| SHORT EXERCISE |
Select each line where the word "that" appears.

| RAW DATA |
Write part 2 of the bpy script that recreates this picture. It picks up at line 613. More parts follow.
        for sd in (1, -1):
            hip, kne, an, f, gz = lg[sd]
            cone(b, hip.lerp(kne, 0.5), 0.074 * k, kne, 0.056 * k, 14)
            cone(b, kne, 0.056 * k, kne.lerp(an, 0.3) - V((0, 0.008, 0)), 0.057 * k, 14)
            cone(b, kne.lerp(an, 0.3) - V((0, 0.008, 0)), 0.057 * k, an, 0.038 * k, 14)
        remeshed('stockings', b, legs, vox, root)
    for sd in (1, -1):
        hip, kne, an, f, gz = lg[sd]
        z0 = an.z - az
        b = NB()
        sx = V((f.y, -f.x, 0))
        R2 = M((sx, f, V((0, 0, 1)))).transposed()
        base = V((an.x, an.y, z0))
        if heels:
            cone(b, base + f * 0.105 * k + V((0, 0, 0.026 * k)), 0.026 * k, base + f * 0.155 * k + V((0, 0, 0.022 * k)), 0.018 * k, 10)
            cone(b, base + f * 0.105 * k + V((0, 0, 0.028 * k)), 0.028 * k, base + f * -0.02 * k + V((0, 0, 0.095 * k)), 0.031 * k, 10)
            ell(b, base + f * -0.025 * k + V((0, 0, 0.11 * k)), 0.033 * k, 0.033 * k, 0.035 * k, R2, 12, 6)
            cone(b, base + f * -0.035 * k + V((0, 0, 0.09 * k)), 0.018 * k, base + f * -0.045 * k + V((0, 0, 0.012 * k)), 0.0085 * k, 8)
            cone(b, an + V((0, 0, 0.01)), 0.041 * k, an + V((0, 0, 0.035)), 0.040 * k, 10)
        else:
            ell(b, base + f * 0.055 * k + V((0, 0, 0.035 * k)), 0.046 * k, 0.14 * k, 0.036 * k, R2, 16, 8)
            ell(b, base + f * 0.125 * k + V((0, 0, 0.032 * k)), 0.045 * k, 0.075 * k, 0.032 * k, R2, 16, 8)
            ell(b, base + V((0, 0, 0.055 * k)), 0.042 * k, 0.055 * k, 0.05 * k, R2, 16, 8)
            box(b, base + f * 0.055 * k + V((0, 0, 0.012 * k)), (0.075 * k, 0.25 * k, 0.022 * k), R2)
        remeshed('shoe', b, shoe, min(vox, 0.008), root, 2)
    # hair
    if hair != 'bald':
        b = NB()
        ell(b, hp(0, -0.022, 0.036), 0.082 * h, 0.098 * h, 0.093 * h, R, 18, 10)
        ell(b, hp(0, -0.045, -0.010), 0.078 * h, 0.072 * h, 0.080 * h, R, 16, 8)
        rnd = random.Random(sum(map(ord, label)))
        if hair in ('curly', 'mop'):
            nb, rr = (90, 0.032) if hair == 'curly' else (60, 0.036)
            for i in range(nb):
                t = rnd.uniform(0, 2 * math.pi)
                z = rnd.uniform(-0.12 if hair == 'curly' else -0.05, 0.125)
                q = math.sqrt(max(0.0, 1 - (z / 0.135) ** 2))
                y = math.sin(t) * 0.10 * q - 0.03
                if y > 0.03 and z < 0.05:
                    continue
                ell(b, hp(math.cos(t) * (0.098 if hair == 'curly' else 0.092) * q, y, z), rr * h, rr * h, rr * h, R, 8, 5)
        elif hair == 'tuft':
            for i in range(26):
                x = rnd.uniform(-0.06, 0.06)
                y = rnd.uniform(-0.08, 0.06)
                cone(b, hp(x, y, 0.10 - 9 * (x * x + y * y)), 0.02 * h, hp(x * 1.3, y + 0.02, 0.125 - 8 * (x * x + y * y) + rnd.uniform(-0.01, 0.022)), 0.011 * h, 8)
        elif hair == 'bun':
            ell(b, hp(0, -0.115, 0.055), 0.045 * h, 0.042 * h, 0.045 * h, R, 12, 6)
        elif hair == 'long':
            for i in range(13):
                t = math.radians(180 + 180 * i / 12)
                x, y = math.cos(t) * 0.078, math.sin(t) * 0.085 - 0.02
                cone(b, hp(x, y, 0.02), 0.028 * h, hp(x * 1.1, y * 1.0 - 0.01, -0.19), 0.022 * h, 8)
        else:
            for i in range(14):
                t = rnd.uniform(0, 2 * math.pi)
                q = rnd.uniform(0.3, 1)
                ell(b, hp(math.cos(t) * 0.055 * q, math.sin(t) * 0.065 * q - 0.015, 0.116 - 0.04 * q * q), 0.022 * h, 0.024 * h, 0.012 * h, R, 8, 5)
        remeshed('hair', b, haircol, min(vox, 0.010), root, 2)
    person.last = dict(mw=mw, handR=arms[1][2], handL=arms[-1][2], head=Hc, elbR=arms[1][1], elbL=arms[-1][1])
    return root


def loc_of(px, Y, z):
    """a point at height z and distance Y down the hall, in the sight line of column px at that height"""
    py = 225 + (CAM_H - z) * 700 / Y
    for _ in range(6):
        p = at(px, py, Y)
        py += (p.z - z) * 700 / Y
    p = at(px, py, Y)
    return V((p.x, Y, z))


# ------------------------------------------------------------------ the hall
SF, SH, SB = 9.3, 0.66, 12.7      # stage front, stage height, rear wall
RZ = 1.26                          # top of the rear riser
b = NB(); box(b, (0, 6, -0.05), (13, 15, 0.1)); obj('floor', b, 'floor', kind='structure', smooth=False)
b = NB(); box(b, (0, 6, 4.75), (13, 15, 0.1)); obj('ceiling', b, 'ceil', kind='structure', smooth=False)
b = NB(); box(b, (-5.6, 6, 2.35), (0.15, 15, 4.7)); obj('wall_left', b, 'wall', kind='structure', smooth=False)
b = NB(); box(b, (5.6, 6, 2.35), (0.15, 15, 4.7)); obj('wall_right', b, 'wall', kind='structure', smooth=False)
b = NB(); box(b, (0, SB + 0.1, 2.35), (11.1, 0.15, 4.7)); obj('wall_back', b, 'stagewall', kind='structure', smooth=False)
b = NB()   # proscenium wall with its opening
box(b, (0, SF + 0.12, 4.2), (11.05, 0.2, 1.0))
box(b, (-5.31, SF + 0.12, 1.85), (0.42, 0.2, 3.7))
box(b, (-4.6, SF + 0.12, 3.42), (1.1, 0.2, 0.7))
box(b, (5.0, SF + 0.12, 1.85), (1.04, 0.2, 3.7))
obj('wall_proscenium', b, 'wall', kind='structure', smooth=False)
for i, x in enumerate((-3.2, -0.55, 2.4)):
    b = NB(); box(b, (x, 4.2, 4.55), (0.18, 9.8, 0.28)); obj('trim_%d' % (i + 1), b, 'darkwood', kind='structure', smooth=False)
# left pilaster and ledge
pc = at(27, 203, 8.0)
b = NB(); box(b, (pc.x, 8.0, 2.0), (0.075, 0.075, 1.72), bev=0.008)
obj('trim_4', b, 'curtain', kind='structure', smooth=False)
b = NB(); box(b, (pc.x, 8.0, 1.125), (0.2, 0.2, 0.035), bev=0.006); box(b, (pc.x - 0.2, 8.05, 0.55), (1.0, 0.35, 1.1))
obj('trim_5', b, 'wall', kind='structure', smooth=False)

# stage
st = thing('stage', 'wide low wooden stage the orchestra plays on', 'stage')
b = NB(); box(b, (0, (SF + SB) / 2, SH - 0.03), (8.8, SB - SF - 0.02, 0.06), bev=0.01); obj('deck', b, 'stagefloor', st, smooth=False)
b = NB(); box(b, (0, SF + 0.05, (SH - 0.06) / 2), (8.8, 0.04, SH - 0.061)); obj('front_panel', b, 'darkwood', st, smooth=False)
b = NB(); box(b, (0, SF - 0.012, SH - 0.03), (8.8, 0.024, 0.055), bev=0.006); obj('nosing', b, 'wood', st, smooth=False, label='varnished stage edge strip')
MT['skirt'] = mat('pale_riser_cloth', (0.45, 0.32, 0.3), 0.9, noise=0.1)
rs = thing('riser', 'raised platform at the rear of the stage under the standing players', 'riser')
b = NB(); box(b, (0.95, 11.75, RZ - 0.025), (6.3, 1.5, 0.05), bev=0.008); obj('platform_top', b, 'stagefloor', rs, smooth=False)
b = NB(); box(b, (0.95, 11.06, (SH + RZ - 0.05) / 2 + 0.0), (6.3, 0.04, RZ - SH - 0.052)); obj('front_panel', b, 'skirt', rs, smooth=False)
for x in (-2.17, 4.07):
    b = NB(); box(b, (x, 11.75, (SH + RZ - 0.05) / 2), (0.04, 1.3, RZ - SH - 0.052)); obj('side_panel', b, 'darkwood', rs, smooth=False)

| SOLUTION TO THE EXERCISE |
Write part 2 of the bpy script that recreates this picture. It picks up at line 613. More parts follow.
    """a point at height z and distance Y down the hall, in the sight line of column px at that height"""